::: RECORDS FOR THIS TASK

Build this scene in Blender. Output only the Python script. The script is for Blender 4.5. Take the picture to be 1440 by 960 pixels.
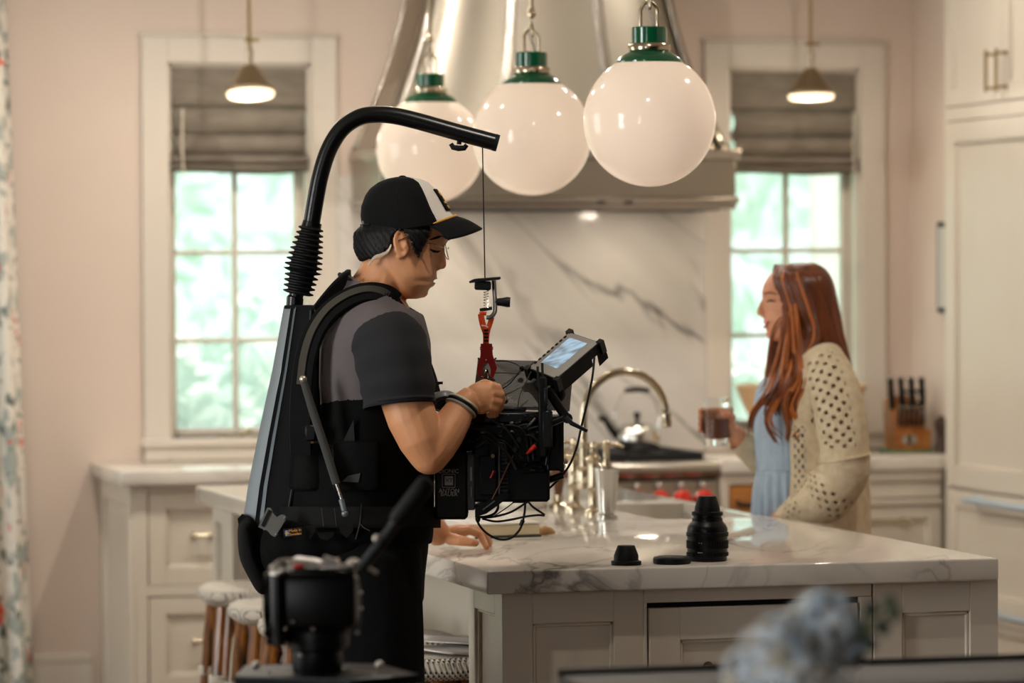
import bpy, bmesh, math, random
from mathutils import Vector, Matrix, Euler, noise
rnd = random.Random(7)
for _o in list(bpy.data.objects): bpy.data.objects.remove(_o)
SC = bpy.context.scene
COL = SC.collection
# ------------------------------------------------------------------ camera (135 mm, eye height 1.6 m)
FPX = 5400.0
CAM = Vector((0, 0, 1.6))
_a, _p, _r = math.radians(15.0), math.atan(100/5400.0), 0.005
F0 = Vector((math.sin(_a), math.cos(_a), 0)); R0 = Vector((math.cos(_a), -math.sin(_a), 0)); UP = Vector((0, 0, 1))
CF = F0*math.cos(_p) - UP*math.sin(_p); _u = UP*math.cos(_p) + F0*math.sin(_p)
CR = R0*math.cos(_r) - _u*math.sin(_r); CU = _u*math.cos(_r) + R0*math.sin(_r)
cd = bpy.data.cameras.new('camera'); camo = bpy.data.objects.new('camera', cd); COL.objects.link(camo)
_m = Matrix((CR, CU, -CF)).transposed().to_4x4(); _m.translation = CAM
camo.matrix_world = _m
cd.lens = 135; cd.sensor_width = 36; cd.clip_end = 300; cd.clip_start = .1
cd.dof.use_dof = True; cd.dof.focus_distance = 8.5; cd.dof.aperture_fstop = 3.6
SC.camera = camo
# ------------------------------------------------------------------ world, sun, exposure
SC.view_settings.view_transform = 'Standard'; SC.view_settings.look = 'None'
SC.view_settings.gamma = 1; SC.view_settings.use_curve_mapping = False
SC.view_settings.exposure = 0.3
w = bpy.data.worlds.new('world'); SC.world = w; w.use_nodes = True
w.node_tree.nodes['Background'].inputs[0].default_value = (.78, .92, .94, 1)
w.node_tree.nodes['Background'].inputs[1].default_value = 1.8
def light(name, kind, loc, power, col=(1, 1, 1), **k):
    l = bpy.data.lights.new(name, kind); l.energy = power; l.color = col
    o = bpy.data.objects.new(name, l); COL.objects.link(o); o.location = loc
    d = k.pop('to', None)
    if d is not None: o.rotation_euler = (Vector(d) - Vector(loc)).to_track_quat('-Z', 'Y').to_euler()
    for a, b in k.items(): setattr(l, a, b)
    return o
light('sunlight', 'SUN', (-20, 30, 30), 6.5, (1, .97, .93), to=(-20+6, 30+9, 30-14), angle=.05)
# daylight lamps at unseen left windows; back wall and flower ones added as fill
DAY = (.98, .98, .96)
light('daylight_side_fill', 'AREA', (-1.95, 7.25, 1.75), 115, DAY, to=(3, 9.0, 1.3), shape='RECTANGLE', size=.9, size_y=2.0)
light('daylight_side_fill', 'AREA', (-1.95, 11.9, 1.75), 30, DAY, to=(3, 12.3, 1.3), shape='RECTANGLE', size=1.9, size_y=2.0)
light('daylight_rear_fill', 'AREA', (-1.95, 2.6, 1.7), 64, DAY, to=(3, 5.0, 1.2), shape='RECTANGLE', size=1.4, size_y=2.0)
# ------------------------------------------------------------------ helpers
def ray(x, y): return CF + CR*((x-720)/FPX) + CU*((480-y)/FPX)
def P(x, y, d): return CAM + ray(x, y)*d
def ZP(x, y, z): r = ray(x, y); return CAM + r*((z-CAM.z)/r.z)
def YP(x, y, Y): r = ray(x, y); return CAM + r*(Y/r.y)
def XP(x, y, X): r = ray(x, y); return CAM + r*(X/r.x)
def lin(c):
    return tuple(((v/255.0)/12.92 if v/255.0 <= .04045 else ((v/255.0+.055)/1.055)**2.4) for v in c)
MATS = {}
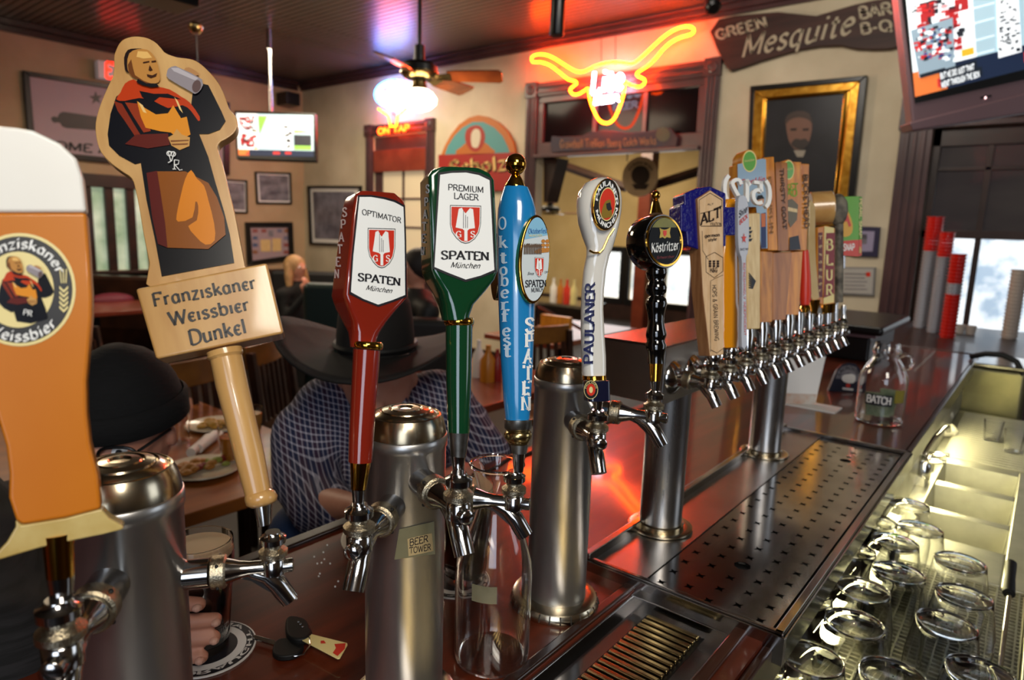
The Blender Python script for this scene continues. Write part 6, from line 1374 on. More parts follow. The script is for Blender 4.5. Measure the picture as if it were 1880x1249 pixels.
# car keys
kc = onZ(540, 1172, BAR); t = thing('car_keys', 'black car key and remote with a white and red tag on the bar', 'keys', kc)
Kp = Pl((0,0,BAR), (0,0,1)); K = lambda pts, off=0: Kp.L(zz(3.385, 280, 880, pts), off)
MB().prism(K(smoothpts([(825,900),(840,850),(900,848),(955,870),(990,930),(985,960),(940,990),(880,990),(835,960)],3), .014), V((0,0,-.010))).build('remote', X['rubber'], t, bevel=.003)
MB().prism(K(smoothpts([(745,1060),(760,1010),(800,985),(880,985),(935,1010),(935,1050),(880,1090),(800,1100),(755,1085)],3), .008), V((0,0,-.007))).build('key_head', X['rubber'], t, bevel=.002)
MB().prism(K([(625,980),(632,966),(760,1000),(775,1025),(755,1030),(640,992)], .006), V((0,0,-.0025))).build('key_blade', X['chrome'], t, bevel=.0005)
MB().prism(K([(905,965),(925,945),(960,955),(1210,1018),(1212,1030),(1165,1112),(1150,1115),(920,995)], .012), V((0,0,-.0015))).build('tag', X['cream'], t, bevel=.0005)
MB().poly(K([(1130,1025),(1200,1020),(1195,1055),(1150,1100),(1120,1080),(1140,1050)], .0124)).poly(K([(1045,1005),(1065,1003),(1078,1020),(1045,1022)], .0124)).build('tag_print', X['logo_red'], t, smooth=False)
MB().tube(K([(940,965),(975,985),(980,1030),(940,1090),(890,1100),(875,1100)], .012), .0008, 8).build('key_ring', X['chrome'], t)
for q in ((905,885),(918,900),(932,915)): MB().lathe([(.0018,0),(.0015,.0006)], K([q], .0142)[0], n=10).build('button', X['trim_steel'], t)
mb = MB()
for q in ((1005,483),(1068,498),(1062,455),(1024,525),(1050,520),(1040,588),(1033,604),(1154,635),(1135,668),(858,555),(895,742),(1104,525),(1086,410)):
    mb.ball(K([q], .0012)[0], .0013, n=6, m=4)
mb.build('crumbs', X['white'], kind='stuff', label='scattered white salt crumbs on the bar beside the keys', cat='crumbs')
# table tent, plaque, jug, black box at the far end
p = onZ(1470, 744, BAR); CP = Pl(p, (FWD*-1 + V((0,0,.25))))
t = thing('table_card', 'blank white standing card behind the second tower post', 'card', p)
plate(CP, [(1441,655),(1516,655),(1496,745),(1438,742)], .002, X['paper'], t, 'card', bevel=0); flat(CP, [(1440,722),(1499,724),(1496,744),(1438,741)], mottled('card_stain','#b98a70','#c4beb4',30,.6), t, 'stained_strip', .0006)
MB().box((p.x-.03, p.y-.1, BAR), (p.x+.05, p.y+.12, BAR+.003)).build('foot', X['paper'], t)
p = onZ(1555, 720, BAR); CP = Pl(p, (FWD*-1 + V((0,0,.3)))); t = thing('arched_plaque', 'small dark blue arched plaque with white emblem beside the glass jug', 'plaque', p)
S12 = 6.938; o12 = (1440, 640); z12 = lambda *pts: zz(S12, *o12, pts)
plate(CP, z12((560,540),(600,450),(640,350),(680,260),(740,200),(820,180),(910,195),(970,260),(985,400),(975,590),(900,585)), .02, mat('plaque_navy','#17162a',.35), t, 'body', bevel=.003)
flat(CP, z12((650,385),(680,290),(740,230),(830,215),(915,240),(960,330),(965,420),(900,425),(880,350),(820,310),(760,335),(725,390)), X['photo'], t, 'grey_arch', .0006); flat(CP, smoothpts(z12((735,400),(740,350),(790,330),(860,325),(905,350),(900,420),(860,445),(780,435)), 2), X['paper'], t, 'white_emblem', .0008)
flat(CP, z12((740,495),(880,512),(876,540),(740,524)), X['paper'], t, 'name_strip', .0008); flat(CP, z12(*ell(812,473,30,28,12)), X['logo_red'], t, 'red_dot', .0008); arc_text(CP, 'LACROSSE', *z12((820,400))[0], 18, 19, 155, 25, .28, X['ink'], t, 'bold', off=.001)
jb = onZ(1612, 773, BAR); s_ = depth(jb)/F; t = thing('glass_jug', 'clear glass handled jug with folded banknotes and a printed BATCH label', 'jug', jb)
jp = [(36,0),(39,3),(40,10),(40,75),(38,88),(30,105),(22,118),(20,124),(23,128),(24,132),(21,136),(20,146)]
MB().lathe([(r*s_, h*s_) for r, h in jp] + [((r-2)*s_, max(h, 4)*s_) for r, h in jp[::-1]] + [(.001,.006),(.001,0)], jb, n=40, cap=False).build('jug_glass', X['glass'], t, ang=60)
JP = Pl(jb, -FWD); cj = lambda a, b, off=0: jb + RGT*a*s_ + V((0,0,b*s_)) + JP.n*off
MB().tube([cj(22,118), cj(34,124), cj(46,120), cj(50,108), cj(44,98), cj(34,96)], 3.2*s_, 10).build('jug_handle', X['glass'], t)
CJ = Pl(jb + (-FWD)*.001 - V((FWD.x, FWD.y, 0)).normalized()*40.5*s_, -V((FWD.x, FWD.y, 0)))
def jug_pt(px, py, k=41.2):
    dd = V((jb.x, jb.y, 0)).normalized(); rr = V((dd.y, -dd.x, 0)); x_ = max(-38, min(38, (px-1612))); y_ = 773-py
    return jb + rr*x_*s_ - dd*math.sqrt(k*k-x_*x_)*s_ + V((0,0,(y_+6)*s_))
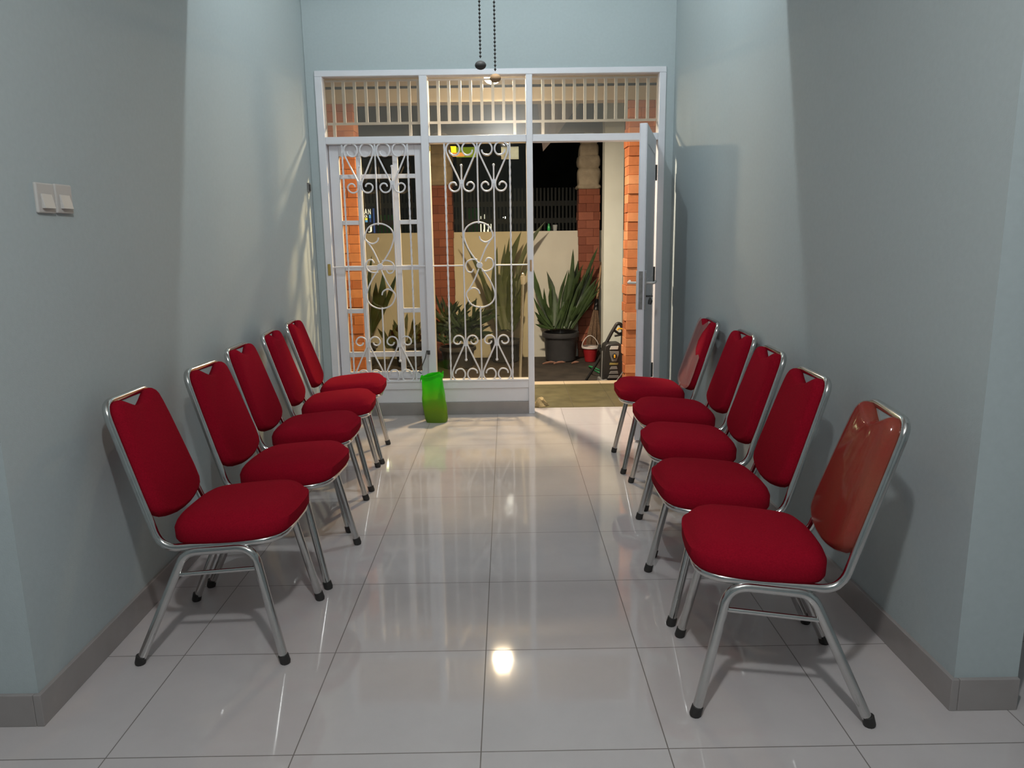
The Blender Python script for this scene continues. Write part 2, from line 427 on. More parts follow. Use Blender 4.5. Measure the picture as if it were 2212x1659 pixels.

::::::

— EXERCISE TASK —
Go through the records above, find every line with the word "Write", and list those lines.

— SOLUTION TO THIS EXERCISE —
The Blender Python script for this scene continues. Write part 6, from line 1374 on. More parts follow. The script is for Blender 4.5. Measure the picture as if it were 1880x1249 pixels.
The Blender Python script for this scene continues. Write part 2, from line 427 on. More parts follow. Use Blender 4.5. Measure the picture as if it were 2212x1659 pixels.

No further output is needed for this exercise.